EDITORIAL SLAMS BUSINESS GROUP

Given the fact that many in the media are skeptical of business, companies and industry groups should expect that their actions on public policy matters will be scrutinized. If the businesses are perceived to be large and powerful, any steps they take may be judged by a different standard.

The sugar industry's decision last week to hold a counter-demonstration outside of the location where a fundraiser was planned by a group advocating ballot measures targeting the industry drew a scathing editorial from the Miami Herald.

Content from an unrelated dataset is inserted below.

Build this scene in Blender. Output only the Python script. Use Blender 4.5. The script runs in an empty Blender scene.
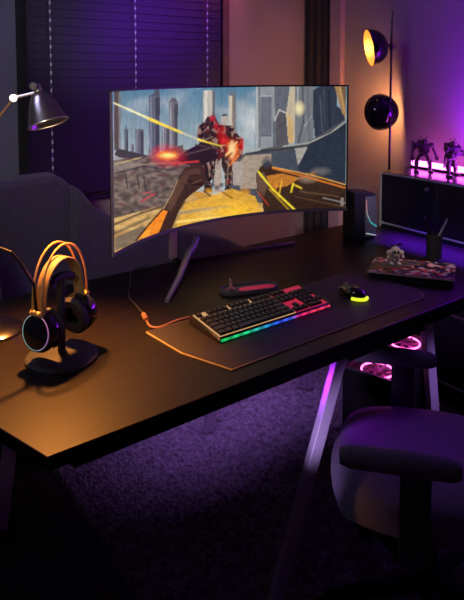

After the Coral Gables, Fla., fundraiser was canceled because the host site was concerned about traffic problems the counter-demonstration by the sugar industry might cause, the paper's editor, Jim Hampton, labeled the move "out-and-out intimidation." He asserted that the call by a sugar industry PR counselor, Ray Casas of Wragg & Casas, Miami, to the Coral Gables police notifying them that a counter-demonstration would bring hundreds of protestors into a quiet neighborhood was meant to quash the fundraiser, which was to raise money for ads in favor of the ballot measures.

When Fairchild Tropical Garden, the host of the fundraiser, was contacted by local police, it chose to cancel the meeting, to avoid neighborhood disruption. Wrote Hampton:

"Big Sugar blithely attempted to portray itself as merely holding a hot-dog cookout for workers from the sugar industry outside the garden gates while the 'swells' ate lavishly within. That just won't wash. This was rank, blunt, intolerable intimidation, pure and simple."

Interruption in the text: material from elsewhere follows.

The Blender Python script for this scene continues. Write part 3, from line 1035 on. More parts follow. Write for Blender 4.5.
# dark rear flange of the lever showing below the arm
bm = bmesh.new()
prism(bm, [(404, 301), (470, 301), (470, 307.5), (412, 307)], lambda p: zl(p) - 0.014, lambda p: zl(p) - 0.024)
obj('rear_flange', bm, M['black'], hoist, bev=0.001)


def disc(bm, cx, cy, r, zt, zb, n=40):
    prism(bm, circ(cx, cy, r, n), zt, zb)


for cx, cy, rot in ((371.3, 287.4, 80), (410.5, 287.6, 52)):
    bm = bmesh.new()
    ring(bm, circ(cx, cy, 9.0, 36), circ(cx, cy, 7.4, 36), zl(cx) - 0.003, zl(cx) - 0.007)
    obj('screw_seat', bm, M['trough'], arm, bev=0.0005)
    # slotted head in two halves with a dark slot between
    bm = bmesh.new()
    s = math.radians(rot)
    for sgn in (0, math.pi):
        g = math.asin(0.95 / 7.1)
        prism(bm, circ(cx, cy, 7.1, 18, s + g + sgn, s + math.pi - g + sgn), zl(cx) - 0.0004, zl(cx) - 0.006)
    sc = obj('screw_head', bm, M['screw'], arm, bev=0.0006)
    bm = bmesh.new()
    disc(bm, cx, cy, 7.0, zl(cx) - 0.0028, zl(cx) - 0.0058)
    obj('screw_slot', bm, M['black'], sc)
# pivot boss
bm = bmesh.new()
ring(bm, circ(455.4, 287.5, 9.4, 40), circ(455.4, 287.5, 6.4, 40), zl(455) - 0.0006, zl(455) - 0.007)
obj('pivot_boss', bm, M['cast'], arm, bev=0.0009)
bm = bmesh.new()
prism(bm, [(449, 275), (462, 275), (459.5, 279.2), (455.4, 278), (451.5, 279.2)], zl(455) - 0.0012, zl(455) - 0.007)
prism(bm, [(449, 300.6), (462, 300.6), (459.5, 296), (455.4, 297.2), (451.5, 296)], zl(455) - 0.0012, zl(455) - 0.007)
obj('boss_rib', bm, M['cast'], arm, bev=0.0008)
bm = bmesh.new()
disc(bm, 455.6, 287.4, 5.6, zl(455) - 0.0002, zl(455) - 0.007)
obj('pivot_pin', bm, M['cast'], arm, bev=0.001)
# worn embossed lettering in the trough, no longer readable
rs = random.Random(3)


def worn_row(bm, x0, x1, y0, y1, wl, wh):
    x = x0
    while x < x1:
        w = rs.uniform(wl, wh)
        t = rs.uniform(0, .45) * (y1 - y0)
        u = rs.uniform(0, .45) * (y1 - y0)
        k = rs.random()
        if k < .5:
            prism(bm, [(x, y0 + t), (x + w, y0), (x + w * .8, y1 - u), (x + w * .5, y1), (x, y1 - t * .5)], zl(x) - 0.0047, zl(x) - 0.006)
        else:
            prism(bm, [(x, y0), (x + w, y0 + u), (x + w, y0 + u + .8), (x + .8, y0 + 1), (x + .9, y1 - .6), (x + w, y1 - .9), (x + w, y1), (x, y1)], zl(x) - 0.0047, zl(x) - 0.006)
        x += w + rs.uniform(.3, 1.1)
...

Contacted by PR NEWS, Ray Casas declined to comment, and referred us to his response to the Herald, printed on Oct. 15, two days after the Hampton editorial.

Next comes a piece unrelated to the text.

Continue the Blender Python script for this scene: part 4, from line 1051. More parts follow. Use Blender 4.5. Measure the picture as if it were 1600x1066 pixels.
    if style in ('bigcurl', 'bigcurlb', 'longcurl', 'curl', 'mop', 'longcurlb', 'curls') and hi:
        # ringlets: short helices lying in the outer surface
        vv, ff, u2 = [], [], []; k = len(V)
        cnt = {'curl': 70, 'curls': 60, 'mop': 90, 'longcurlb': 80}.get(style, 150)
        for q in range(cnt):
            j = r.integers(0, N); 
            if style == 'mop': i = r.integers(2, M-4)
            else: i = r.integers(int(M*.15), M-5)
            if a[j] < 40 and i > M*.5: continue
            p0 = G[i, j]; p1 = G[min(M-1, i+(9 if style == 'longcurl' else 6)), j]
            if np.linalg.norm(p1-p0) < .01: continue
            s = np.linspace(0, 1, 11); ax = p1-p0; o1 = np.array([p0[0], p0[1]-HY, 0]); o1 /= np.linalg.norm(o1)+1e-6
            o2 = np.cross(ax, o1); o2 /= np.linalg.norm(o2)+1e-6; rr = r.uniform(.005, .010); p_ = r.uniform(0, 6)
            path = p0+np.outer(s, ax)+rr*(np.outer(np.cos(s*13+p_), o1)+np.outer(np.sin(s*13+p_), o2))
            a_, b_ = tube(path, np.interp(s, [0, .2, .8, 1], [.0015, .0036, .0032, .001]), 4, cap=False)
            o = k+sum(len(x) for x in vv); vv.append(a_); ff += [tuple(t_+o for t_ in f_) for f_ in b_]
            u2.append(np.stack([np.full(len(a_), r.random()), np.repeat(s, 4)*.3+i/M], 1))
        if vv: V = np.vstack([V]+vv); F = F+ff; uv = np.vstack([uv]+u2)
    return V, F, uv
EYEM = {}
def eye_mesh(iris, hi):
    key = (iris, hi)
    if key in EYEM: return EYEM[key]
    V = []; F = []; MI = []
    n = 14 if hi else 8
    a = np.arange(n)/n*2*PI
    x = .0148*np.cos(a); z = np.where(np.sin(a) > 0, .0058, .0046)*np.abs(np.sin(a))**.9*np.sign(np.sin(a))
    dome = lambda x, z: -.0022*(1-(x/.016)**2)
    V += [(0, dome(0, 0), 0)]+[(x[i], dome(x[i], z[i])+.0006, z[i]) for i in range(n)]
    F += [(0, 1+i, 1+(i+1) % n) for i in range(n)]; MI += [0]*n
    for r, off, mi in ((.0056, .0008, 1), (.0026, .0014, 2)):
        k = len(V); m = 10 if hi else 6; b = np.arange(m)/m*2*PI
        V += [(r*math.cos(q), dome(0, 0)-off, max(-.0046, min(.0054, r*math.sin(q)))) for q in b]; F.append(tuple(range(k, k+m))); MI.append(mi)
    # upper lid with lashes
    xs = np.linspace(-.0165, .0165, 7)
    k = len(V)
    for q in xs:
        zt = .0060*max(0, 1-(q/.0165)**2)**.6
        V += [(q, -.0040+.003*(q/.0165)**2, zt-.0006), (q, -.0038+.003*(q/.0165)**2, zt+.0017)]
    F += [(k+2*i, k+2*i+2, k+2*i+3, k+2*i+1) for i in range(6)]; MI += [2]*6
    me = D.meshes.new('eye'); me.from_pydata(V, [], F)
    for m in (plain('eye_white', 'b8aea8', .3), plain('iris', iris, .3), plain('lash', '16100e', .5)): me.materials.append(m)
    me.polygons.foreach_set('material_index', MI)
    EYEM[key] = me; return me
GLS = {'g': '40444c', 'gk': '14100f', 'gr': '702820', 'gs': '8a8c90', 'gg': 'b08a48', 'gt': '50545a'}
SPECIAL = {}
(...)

Casas wrote that his call to the police was standard policy for a public demonstration, and was not meant to be intimidate. "As an experienced event organizer, I knew that the call to the police was the first step in assuring a safe, nondisruptive, nonconfrontational event, similar to many we have executed." Casas wrote that, after speaking with authorities about the planned sugar rally, the number of participants was reduced to 250, from 1,000.

A short response by Hampton was printed at the bottom of Casas' letter, in which he apologized for not calling Casas before he ran his editorial. But Hampton did not alter his position that the sugar industry tactic amounted to intimidation and interference with First Amendment rights to free speech.

While it is hard to know if the sugar industry intended to halt the meeting, a clear lesson for corporations from the event is that they must tread carefully in public debates. Otherwise, they are likely to be roundly and publicly criticized--which can only damage the cause they are pursuing.